There is no indication, however, of what, if any role, the ministry played as a partner in the venture to ensure that regulatory and other requirements were followed for the scheme.

In any event, NEPA says the responsibility for policing the Kennedy Grove development, particularly with regard to the sewage plant, did not rest with it. The agency was not the one that granted a permit to KID for the facility.

Construction, according to NEPA officials, would have happened under the Housing Act, so oversight would have been the responsibility of the Housing Ministry and the parish council.

"The responsibility would primarily be that of the parish council," NEPA's public education manager, Zadie Neufville, told The Sunday Gleaner. "We can't know that a plant has been constructed unless we are told that a plant is constructed."

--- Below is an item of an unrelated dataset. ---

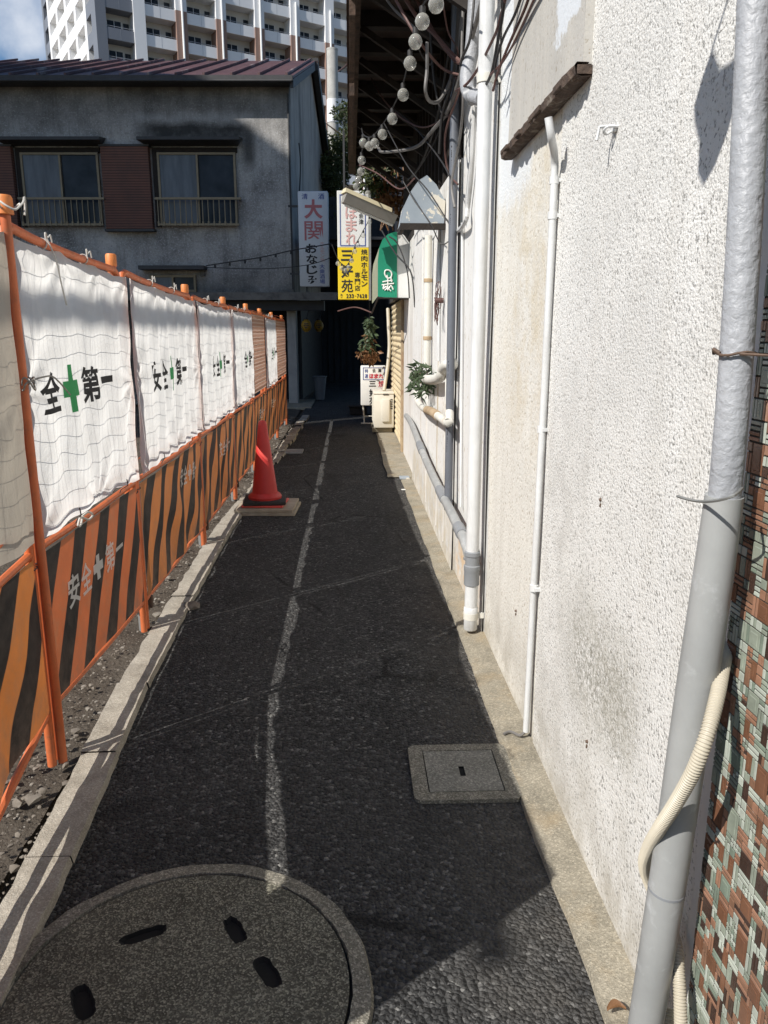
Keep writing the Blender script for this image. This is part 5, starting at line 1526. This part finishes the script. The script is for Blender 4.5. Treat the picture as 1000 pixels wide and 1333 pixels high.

Even though an environmental permit was approved by her agency, Neufville said, NEPA would still have been powerless to monitor the development because KID did not collect the permit. "If you don't collect the permit, then you don't have a permit and so we can't police," she said.

Furthermore, Neufville argued, NEPA only had the power to make recommendations to the parish council and not the power to stop construction. Such orders can only be issued by the ministry and the local parish council.

While the Attorney-General's Department attempts to negotiate a settlement with the homeowners, the Housing Ministry says it has taken a number of actions since the 2005 flood to bring immediate and temporary relief to the residents. It is also formulating long-term solutions to the problem. Among the things already done have been the draining of the pond area and the repair of broken sewage pumps .

As a long-term solution, the ministry said it would direct water from the pond to a tributary of the Rio Minho, which is approximately 1.5 kilometres west of the scheme. It would also construct additional sinkholes to increase drainage. The work will cost the Government over $50 million.